I do not recall the date, because it doesn’t matter. I remember the keyboard though. It was not a fancy laptop, but it was where my fingers felt at home. That old electric typewriter, that weighed more than the scrawny girl who carried it from the office to the second floor apartment, was my whole world. It shook the entire kitchen table when I typed, and the letters often jammed together as ideas flowed faster than the tired keys could keep up. I have no idea how many times I had to stop and untangle the mass of metal arms that clung together in a mass of letters. That little teenage brat had some serious creative flow. And, she wanted so bad to live her life at that kitchen table with words as her trade. She swore she would live in a little apartment in California, with her cats, and live on sandwiches and canned soup. And she would be a writer. Yeah, seriously, that was my big dream at thirteen. Shoot for the Moon right?

Funny thing, she almost had it right. I am grateful that the apartment turned out to be a great little house in the suburbs, so that crazy teenager can cut her lunch from the garden in the backyard instead of relying on canned soup. It is still a favored comfort food though.
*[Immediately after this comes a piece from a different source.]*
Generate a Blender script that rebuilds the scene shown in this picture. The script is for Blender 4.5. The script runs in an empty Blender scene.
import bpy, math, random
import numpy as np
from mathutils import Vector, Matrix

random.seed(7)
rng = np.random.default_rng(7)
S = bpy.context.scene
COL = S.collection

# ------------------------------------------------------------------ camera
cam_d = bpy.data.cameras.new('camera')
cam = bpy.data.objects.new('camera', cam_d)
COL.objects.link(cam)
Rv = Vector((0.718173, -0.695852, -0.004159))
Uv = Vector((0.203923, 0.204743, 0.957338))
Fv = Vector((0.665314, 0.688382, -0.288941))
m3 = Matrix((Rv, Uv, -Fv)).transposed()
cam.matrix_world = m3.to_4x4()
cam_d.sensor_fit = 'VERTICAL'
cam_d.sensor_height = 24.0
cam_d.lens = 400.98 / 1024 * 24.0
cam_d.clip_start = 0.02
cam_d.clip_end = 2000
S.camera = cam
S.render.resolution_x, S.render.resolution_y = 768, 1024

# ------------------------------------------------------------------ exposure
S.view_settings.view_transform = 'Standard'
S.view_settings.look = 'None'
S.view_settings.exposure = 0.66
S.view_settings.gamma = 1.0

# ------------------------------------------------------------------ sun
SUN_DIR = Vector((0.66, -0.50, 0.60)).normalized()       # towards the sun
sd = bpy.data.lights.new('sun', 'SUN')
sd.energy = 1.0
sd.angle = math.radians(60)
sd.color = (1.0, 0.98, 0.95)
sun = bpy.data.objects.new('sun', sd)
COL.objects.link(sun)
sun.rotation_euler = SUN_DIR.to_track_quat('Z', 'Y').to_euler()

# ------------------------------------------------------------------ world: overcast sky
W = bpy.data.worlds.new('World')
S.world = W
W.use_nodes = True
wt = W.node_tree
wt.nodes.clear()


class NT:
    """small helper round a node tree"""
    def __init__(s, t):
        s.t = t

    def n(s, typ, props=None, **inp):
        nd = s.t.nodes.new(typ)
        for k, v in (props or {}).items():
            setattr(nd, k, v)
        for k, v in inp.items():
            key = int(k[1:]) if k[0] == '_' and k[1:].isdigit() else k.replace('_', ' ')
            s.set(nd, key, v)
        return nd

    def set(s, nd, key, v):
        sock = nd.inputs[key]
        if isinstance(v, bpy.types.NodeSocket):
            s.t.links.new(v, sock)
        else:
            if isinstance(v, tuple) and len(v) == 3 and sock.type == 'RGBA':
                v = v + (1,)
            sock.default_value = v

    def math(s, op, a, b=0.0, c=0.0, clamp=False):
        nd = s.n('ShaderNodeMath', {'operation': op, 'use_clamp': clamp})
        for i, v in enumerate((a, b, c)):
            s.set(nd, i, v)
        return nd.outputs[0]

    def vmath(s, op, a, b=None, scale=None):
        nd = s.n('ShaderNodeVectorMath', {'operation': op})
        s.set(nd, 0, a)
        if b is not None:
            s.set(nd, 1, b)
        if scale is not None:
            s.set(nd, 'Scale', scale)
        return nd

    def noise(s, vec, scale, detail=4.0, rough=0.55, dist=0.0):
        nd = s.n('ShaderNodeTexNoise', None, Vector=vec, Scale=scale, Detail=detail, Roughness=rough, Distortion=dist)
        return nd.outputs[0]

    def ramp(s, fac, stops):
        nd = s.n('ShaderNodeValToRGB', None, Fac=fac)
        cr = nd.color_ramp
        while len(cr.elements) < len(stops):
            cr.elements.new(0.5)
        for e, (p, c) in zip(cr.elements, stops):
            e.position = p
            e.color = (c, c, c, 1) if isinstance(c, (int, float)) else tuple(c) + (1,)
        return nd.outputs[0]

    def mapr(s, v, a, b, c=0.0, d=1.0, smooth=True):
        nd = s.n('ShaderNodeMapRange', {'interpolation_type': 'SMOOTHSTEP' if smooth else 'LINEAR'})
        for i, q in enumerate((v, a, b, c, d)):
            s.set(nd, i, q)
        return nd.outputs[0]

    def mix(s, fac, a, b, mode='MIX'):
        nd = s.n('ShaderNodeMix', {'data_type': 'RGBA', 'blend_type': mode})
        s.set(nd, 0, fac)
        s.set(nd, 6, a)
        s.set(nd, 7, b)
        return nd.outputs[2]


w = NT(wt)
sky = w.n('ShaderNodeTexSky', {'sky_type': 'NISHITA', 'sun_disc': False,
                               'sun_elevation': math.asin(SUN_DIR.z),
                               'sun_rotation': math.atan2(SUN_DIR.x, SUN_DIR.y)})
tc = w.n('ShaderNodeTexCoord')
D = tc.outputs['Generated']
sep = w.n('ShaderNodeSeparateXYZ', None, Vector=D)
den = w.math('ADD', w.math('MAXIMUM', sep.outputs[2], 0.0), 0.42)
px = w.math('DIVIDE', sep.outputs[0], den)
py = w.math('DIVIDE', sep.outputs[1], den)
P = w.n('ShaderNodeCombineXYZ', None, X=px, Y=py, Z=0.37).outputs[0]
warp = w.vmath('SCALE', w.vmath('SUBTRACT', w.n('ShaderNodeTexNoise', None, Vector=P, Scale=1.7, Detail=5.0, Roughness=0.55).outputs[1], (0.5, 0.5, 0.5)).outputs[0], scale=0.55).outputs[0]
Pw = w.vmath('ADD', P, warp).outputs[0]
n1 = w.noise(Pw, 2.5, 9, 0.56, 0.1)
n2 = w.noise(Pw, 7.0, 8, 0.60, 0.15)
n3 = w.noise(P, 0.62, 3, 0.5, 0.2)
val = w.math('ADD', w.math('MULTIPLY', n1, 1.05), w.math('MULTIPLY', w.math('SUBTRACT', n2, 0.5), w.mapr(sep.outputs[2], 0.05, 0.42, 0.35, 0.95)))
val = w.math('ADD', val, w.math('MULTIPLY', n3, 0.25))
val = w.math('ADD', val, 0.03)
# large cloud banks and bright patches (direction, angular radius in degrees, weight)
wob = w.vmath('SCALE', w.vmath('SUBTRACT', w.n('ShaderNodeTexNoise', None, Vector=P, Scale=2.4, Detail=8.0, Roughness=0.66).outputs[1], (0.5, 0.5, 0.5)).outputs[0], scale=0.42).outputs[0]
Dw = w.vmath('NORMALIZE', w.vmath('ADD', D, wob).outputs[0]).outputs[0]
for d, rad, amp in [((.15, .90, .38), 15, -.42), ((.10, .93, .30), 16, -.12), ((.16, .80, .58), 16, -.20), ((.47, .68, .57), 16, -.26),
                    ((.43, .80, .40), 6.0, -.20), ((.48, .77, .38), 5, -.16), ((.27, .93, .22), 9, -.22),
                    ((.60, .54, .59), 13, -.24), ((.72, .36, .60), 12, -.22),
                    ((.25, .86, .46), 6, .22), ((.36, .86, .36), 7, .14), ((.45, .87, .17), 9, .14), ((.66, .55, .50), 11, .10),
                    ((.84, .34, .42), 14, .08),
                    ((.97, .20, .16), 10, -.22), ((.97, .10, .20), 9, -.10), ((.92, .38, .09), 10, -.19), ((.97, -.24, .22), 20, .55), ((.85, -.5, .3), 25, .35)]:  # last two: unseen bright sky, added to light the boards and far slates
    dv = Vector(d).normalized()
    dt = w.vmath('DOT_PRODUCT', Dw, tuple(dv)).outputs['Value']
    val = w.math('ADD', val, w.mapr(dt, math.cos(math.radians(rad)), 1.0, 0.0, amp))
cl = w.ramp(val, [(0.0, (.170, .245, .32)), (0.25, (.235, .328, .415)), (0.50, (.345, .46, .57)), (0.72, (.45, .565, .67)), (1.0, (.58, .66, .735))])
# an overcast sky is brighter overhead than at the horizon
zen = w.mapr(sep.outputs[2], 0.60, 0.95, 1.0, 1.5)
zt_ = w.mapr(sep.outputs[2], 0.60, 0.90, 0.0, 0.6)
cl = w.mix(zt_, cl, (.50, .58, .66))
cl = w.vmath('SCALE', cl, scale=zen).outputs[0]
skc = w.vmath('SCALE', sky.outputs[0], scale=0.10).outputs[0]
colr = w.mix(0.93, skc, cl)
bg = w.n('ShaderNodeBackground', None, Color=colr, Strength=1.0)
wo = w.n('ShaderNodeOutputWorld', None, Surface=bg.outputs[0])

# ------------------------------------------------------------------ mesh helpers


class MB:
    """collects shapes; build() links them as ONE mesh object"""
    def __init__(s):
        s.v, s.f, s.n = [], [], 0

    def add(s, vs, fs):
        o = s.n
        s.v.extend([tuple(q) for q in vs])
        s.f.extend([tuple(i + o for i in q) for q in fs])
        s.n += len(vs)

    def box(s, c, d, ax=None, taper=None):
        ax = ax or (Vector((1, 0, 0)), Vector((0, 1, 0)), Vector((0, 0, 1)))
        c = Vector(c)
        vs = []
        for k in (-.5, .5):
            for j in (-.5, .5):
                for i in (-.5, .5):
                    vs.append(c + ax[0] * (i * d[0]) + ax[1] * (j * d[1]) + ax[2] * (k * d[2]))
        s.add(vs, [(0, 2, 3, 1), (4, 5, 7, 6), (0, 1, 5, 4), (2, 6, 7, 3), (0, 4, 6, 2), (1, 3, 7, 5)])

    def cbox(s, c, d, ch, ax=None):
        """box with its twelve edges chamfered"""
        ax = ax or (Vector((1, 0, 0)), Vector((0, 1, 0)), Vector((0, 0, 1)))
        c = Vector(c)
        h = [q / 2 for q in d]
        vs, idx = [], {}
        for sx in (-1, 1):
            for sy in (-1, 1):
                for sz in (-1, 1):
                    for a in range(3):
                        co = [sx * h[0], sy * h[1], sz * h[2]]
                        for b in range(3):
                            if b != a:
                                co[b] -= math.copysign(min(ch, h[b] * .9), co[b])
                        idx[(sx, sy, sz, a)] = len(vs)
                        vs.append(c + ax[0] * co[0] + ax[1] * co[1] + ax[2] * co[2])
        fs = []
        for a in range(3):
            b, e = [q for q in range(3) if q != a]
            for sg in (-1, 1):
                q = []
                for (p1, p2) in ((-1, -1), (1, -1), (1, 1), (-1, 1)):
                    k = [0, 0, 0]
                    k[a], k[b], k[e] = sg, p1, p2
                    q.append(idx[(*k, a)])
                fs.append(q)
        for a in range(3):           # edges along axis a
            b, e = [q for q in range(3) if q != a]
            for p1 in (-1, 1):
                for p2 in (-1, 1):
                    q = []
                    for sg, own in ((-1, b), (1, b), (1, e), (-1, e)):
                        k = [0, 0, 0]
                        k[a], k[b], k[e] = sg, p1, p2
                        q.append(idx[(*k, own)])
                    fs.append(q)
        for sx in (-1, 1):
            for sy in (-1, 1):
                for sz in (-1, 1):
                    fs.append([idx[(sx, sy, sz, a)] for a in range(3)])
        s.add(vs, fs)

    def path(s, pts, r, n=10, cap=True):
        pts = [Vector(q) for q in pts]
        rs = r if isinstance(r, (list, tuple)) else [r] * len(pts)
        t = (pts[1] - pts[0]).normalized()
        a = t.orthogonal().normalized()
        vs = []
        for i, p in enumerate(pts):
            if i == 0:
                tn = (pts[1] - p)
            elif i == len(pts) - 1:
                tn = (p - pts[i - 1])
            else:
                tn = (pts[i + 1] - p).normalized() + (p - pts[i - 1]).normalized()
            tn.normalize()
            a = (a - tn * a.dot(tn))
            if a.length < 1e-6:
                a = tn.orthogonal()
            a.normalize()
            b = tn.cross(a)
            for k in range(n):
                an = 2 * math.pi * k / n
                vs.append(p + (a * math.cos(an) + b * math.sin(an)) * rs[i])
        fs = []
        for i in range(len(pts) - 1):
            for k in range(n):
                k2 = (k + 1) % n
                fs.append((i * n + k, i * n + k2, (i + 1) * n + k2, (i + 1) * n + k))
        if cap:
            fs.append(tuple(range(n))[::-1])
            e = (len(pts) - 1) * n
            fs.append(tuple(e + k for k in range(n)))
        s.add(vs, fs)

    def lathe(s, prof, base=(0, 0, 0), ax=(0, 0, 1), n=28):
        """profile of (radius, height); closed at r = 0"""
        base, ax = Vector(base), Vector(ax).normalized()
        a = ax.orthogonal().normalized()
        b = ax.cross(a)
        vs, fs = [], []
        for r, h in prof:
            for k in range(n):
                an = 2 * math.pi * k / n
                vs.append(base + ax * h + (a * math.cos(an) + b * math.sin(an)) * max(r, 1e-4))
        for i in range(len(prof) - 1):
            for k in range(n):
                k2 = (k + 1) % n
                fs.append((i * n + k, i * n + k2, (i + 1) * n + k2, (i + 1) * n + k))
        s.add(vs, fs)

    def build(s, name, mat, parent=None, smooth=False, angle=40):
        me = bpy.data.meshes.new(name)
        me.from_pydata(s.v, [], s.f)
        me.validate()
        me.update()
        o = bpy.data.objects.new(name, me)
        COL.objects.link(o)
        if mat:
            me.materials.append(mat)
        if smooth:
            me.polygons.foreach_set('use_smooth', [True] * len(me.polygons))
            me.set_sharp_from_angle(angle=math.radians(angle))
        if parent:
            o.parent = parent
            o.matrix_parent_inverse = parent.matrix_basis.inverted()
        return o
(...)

She didn’t quite make it to California, but Arizona is still far from the tiny town in upstate New York. The cats she wanted are here, and a kid. She never thought about that one.

She also never thought about the path she would take to get to this crazy dream she had. Years of madness as a military wife and a stay at home mom, giving up on school so many times because it just didn’t fit into the schedule, following a manchild across the country because it was the right thing the do, and at least she would be out of New York, a failed marriage, and some seriously cliche storylines.

There are days I want to punch that little teenage brat. To tell her to ditch that bullshit scheme and get a real job. Those usually the days I see the bills in the mail rather than the checks from typing my fingers off. See she never thought about that. Writing is still working, and it doesn’t always pay well.

But then, I move my laptop to the kitchen table and I can just see her sitting across from me, looking over that damned noisy typewriter, a naive grin on her face, and stars in her eyes. Damn that kid’s smile. She did it. She’s a writer. And who cares if it is hard sometimes, it was a good dream, nothing crazy. Solid, realistic really.

Now, get back to work kid. Those words are not going to type themselves.